Ipswich: ‘If we’re not there or thereabouts, then something has gone badly wrong.’

The Tractor Boys may have splashed the cash this summer, but as Joe from Blue Monday podcast explains, with that comes added pressure for Paul Cook.

Matthew Crist

Ipswich Town manager Paul Cook believes it will take his new-look team another three games to truly get up to speed following something of a slow start to the season.

Following wholesale summer changes, the Blues have failed to register a league victory this season and currently sit 21st in the table.

The League One side have overhauled their squad this summer, signing 19 players after a club takeover in April, but the much-fancied Tractor Boys have just two points from four league games.

Ipswich have been in rebuild mode this summer, demolishing the majority of their first-team squad and bringing in a host of fresh faces.

The likes of Conor Chaplin, George Edmundson, Sam Morsy, Rakeem Harper, Cameron Burgess, Joe Piggott and Bersant Celina have all arrived at Portman Road as they look to gain promotion after two seasons in the third tier.

“The club needed to be freshened up and it certainly has been,” Joe Fairs from Blue Monday Podcast tells FansBet.

“It’s been an amazing window really looking at some of the players we’ve signed.

Ipswich Town

“There’s been a lot of players who have had real Championship interest, players you’d expect to go higher. The squad we’ve put together, as a League One squad is probably one of the best there’s ever been at this level.

“Whether that translates to success on the pitch, of course, as Ipswich fans we hope it does, but there are no guarantees.

“A lot of credit must go to Mark Ashton, the CEO, and Paul Cook to get all these deals done as some of them must have been incredibly tough deals to do when you look at the quality of the player.

“An overhaul was needed, maybe it didn’t need to go as far as it did, but you can understand why the new management team wanted to bring in all their own players.”

But there’s no dressing it up, despite the money spent over the summer, it’s been a poor start to the season for Ipswich.

A 2-2 home draw with AFC Wimbledon was the most recent disappointment for Paul Cook’s side, especially seeing as they were 2-0 up after 54 minutes.
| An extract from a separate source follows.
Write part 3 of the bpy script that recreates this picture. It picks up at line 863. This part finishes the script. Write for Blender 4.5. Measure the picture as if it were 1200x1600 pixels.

A stoppage-time equaliser to salvage a home draw against Morecambe, a club playing in the third-tier for the first time ever, a Carabao Cup exit to League Two Newport County and a 2-1 defeat at Burton Albion, a team who finished 16th last season, was far from the ideal start.

That was followed by a 2-1 loss at Cheltenham – another of the newly-promoted outfits – before two consecutive home draws with MK Dons and AFC Wimbledon, meaning pressure is slowly mounting on a manager with plenty of talent at his disposal.

“Paul Cook has been massively backed and the start of the season won’t have helped him,” says Joe.

“Some fans look at last year when he came in with the club in sixth or seventh place and wasn’t able to fire us into the play-offs and hold that as a black mark against him.

“With the start we’ve made to the season, this isn’t going to be able to continue for much longer.

“The patience that the club will ask for, I don’t think the fans or the owners above them will give that if we have another month as bad as August.

“There’s a big squad here of good players and if we don’t win then everything’s going to become a problem off the pitch.

“There have already been boos after some of the home games that ended in draws.

Ipswich Town

“He knows he’s under pressure but I’ve got every faith that he’s the man to turn it around but ultimately we need to win.

“Promotion is a necessity for Ipswich Town and is every season when a club of our size is in League One.

“With 20,000 fans coming in every game and the size of the budgets we’ve had, we can’t hang around in League One for too long. Every year you’re in this league it makes it harder and harder.

“Unless there are major mitigating circumstances then Paul Cook will not be in charge at Ipswich if we are still in League One.

“Ideally we need to finish in the top two but the slow start hasn’t helped. You look at the likes of Sunderland who have started well and we’ve got a nine-point gap to them already.

“We need to find some form and start winning some games. If we’re not there or thereabouts then something has gone badly wrong.”